The 5 point scale is a tool that is valuable in teaching self regulation skills.  Kari Dunn Buron is the teacher who can be credited with the concept of using this simple, but effective tool.  Her website explains the concept and provides several examples.  I highly recommend her book, The Incredible 5 Point Scale.  Think of the scale as a thermometer that provides a visual for levels of a behavior or feeling, applying a number and color to each level.  The numbers and colors not only provide a visual but also a common language that can be used to discuss and guide the behavior.  The scale can be used to teach skills such as the regulation of voice volume, activity level, and emotions, especially anger and excitement. The voice volume scale pictured above, can be used as a universal tool in a preschool classroom.  Children who need specialized instruction might benefit from repeated practice moving from a 4 voice to a 2 voice.  In our program, it is not unusual to see the special education assistants in a class wearing a small version of the chart on a lanyard.  This mobile version can be used in the library or other places outside of the classroom.  When using the scale for managing activity level, the specialized instruction might involve teaching the child how a 5 and 3 looks and feels.  The next step in the instruction would be to identify calming strategies to assist in moving from a 5 to a 3.
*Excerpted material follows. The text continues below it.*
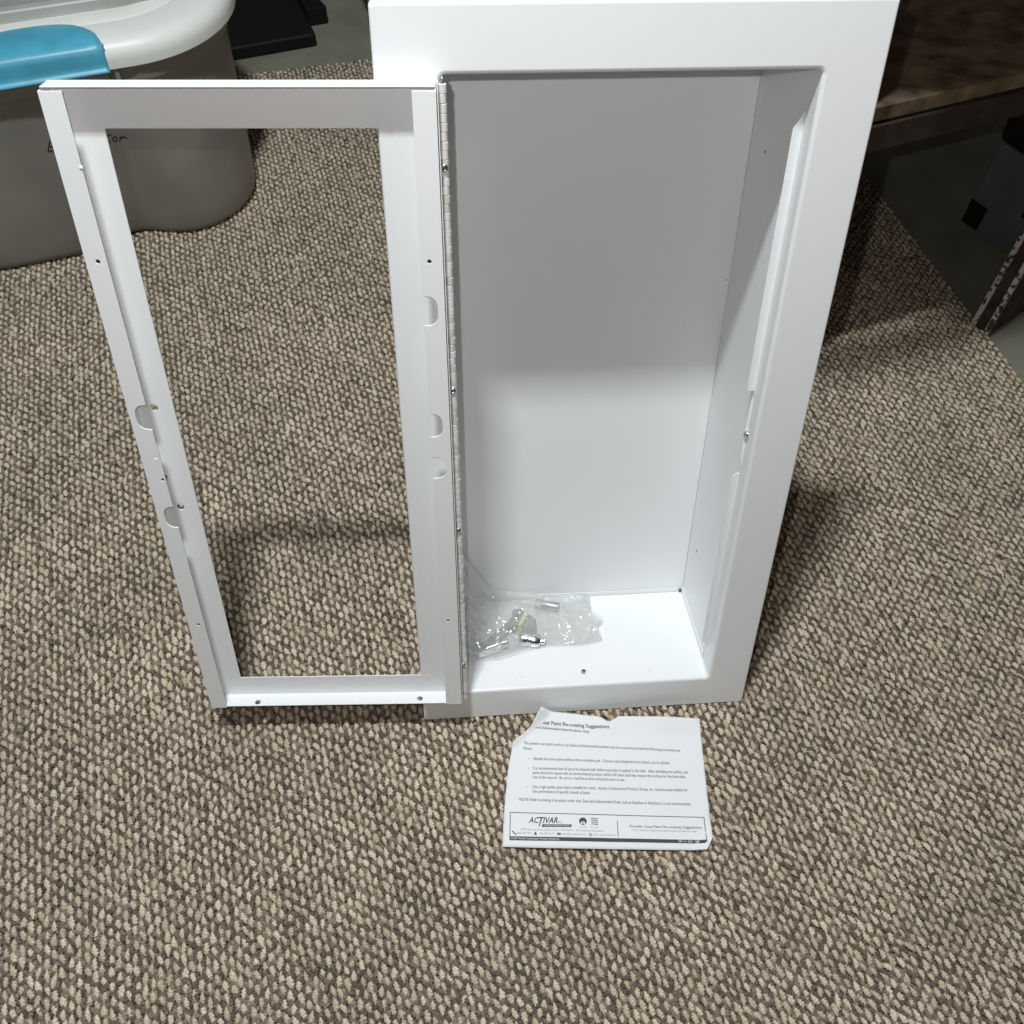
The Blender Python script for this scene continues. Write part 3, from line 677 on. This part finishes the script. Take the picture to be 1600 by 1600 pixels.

We typically use Boardmaker to create paper versions of the scale. The iPad along with apps such as Skitch and Doodle Buddy allow a teacher to take a picture of the paper copy and draw over the top of it.  The student can circle the number he or she is at and identify where he or she needs to be. Teachers can store the scales on the iPad and have them readily available when needed. Another option is to create a template of the numbers and colors using the application, Pages, on a computer or on the iPad.  The template below was created by inserting the square shape, filling it with a color and typing in the corresponding number.  This template can be customized with pictures from the camera roll on the iPad.  Once a photo is added,  the mask option and resizing tool will help you get it to the correct size so that it can be aligned with the corresponding number.  In this example, I used the same Boardmaker icons but you could pull real photos from your camera roll.  When the scale is finished, a screenshot of the scale can be stored on the iPad and viewed when needed.  

I am on the lookout for apps that use the 5 point scale.  I recently discovered the free app, the Autism 5 - Point Scale EP.  This app has great potential but doesn't quite meet our program's needs.  The app opens to a main screen with the numbers and colors, along with drawings of a face expressing varied emotions.  When you select a number, it moves to a screen with that number and face.  On the second screen, the app allows you to customize it with your own picture, text and even audio but when you go back to the main screen, the customization isn’t there.  It also does not allow you to save scales for different purposes.   

I am interested in hearing if others are using the 5 point scale or other visuals for teaching self regulation.  Matt Gomez wrote a post about using the app, Too Loud, to help regulate voice volume.  What visuals have you created?  Are you using any technology to support the use of these visuals?  Please share your thoughts and experiences.